Studying compact object mergers from a new perspective

Understanding the electromagnetic signatures of the mergers of binary compact stellar objects is a critical complement to the nascent field of gravitational wave (GW) astronomy, and this can help scientists understand fundamental issues in modern astrophysics: from how ultra-fast relativistic jets of matter are formed in mergers, to the production of heavy metal elements, from testing gravity and the behavior of matter in extreme conditions to the expansion of the universe as a whole. A project at the University of Maryland, College Park (UMD), will apply new scientific models to a systematic study of GW and related gamma-ray burst afterglows, to derive new constraints on the jet structure and geometry, as well as on the rate of events.

The research activities represent outstanding educational opportunities for students, who will be trained in a number of high-demand astronomy sub-disciplines.
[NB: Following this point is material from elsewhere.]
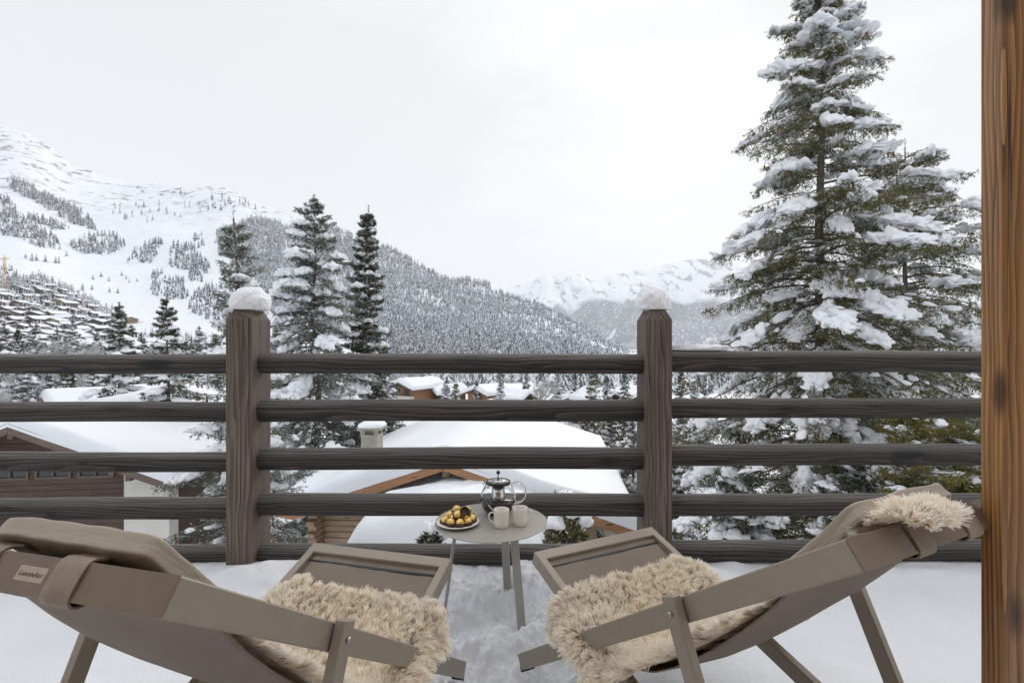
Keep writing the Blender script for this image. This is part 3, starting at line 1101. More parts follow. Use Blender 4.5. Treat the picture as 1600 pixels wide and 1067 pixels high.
make_tree('spruce_tree', 'small snowy spruce standing behind the chimney of the near snowy roof', b, h, 2.3, 78, 'needle_dark', 'mid distance snowy spruces',
          whorl=0.38, nb=7, twig=0.14, blade=(0.10, 0.028), nblade=6, prof=0.8, asc=(0.4, -0.1), sag=0.36, hang=0.6, snow=0.8, pads=(0.40, 0.30, 0.17), flecks=0.16, low=0.02, jit=0.25, padsub=1)
b, h = base_at(186, 478, 31.0)
make_tree('spruce_tree', 'frosted spruce with thick white boughs, beside the small spruce at the chimney', b, h, 2.6, 89, 'needle_dark', 'mid distance snowy spruces',
          whorl=0.45, nb=7, twig=0.2, blade=(0.14, 0.04), nblade=6, prof=0.8, asc=(0.4, -0.1), sag=0.36, hang=0.5, snow=0.9, pads=(0.5, 0.36, 0.2), flecks=0.30, low=0.02, jit=0.25, padsub=1)
# low evergreens and shrubs under the railing on the right
b, h = base_at(1165, 672, 8.6)
make_tree('young_spruce', 'low dark spruce sapling under the tall spruce, beside the right railing post', b, h, 1.5, 101, 'needle_dark', 'evergreens below the railing',
          whorl=0.24, nb=8, twig=0.085, blade=(0.055, 0.013), nblade=8, prof=0.7, asc=(0.45, -0.1), sag=0.32, hang=0.6, snow=0.8, pads=(0.30, 0.24, 0.15), flecks=0.06, low=0.02, jit=0.25)
b, h = base_at(1320, 705, 8.2)
make_tree('young_spruce', 'low dark spruce sapling straight under the trunk of the tall spruce', b, h, 1.6, 102, 'needle_dark', 'evergreens below the railing',
          whorl=0.24, nb=8, twig=0.085, blade=(0.055, 0.013), nblade=8, prof=0.65, asc=(0.45, -0.1), sag=0.32, hang=0.7, snow=0.5, pads=(0.24, 0.20, 0.12), flecks=0.05, low=0.02, jit=0.25)
b, h = base_at(1432, 632, 7.6)
make_tree('golden_conifer', 'yellow green conifer behind the second railing gap, next to the timber post', b, h, 1.5, 103, 'needle_yellow', 'evergreens below the railing',
          whorl=0.24, nb=8, twig=0.09, blade=(0.065, 0.012), nblade=8, prof=0.55, asc=(0.5, 0.0), sag=0.30, hang=0.9, snow=0.3, pads=(0.2, 0.16, 0.1), flecks=0.03, low=0.02, jit=0.3)
b, h = base_at(1535, 640, 7.4)
make_tree('golden_conifer', 'yellow green conifer half hidden by the timber post', b, h, 1.4, 104, 'needle_yellow', 'evergreens below the railing',
          whorl=0.26, nb=8, twig=0.09, blade=(0.065, 0.012), nblade=8, prof=0.55, asc=(0.5, 0.0), sag=0.30, hang=0.9, snow=0.4, pads=(0.2, 0.16, 0.1), flecks=0.05, low=0.02, jit=0.3)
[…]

The program will also support the UMD GRAD-MAP initiative to lessen the barriers faced by minority students who want to enter astronomy or physics graduate school.

The overarching goal of the project is to provide a coherent physical picture of compact object mergers and their aftermaths. These are complex and highly asymmetric astrophysical systems, and the proposed investigation will provide the foundation for an inclination-aware study of their electromagnetic emission. By using a complementary stream of data from GW and electromagnetic observations (from radio to gamma-rays), the project will map the properties of these mergers across all cosmic times and address the following three main questions: (1) do all compact object mergers produce relativistic jets? (2) what is their role in the production of heavy metals? (3) what is the equation of state (EoS) of matter at extreme densities?

These science objectives will be reached by developing close synergies between observational astrophysics, nuclear physics, gravitational wave astronomy and cosmology. The project involves a combination of existing and new observations of compact object mergers, selected either via gamma-ray burst triggers, gravitational wave alerts, or large-scale optical surveys.

Key features of the method involve: i) the inclusion of complex structures and dfferent geometries (collimated versus isotropic) of the relativistic outflow; ii) the inclusion of a broad range of ejecta morphologies, compositions and velocities; iii) a focus on the effects of viewing angles on the observed emission; iv) novel observational tests to the neutron star EoS. This project advances the goals of the NSF Windows on the Universe Big Idea.

This award reflects NSF's statutory mission and has been deemed worthy of support through evaluation using the Foundation's intellectual merit and broader impacts review criteria.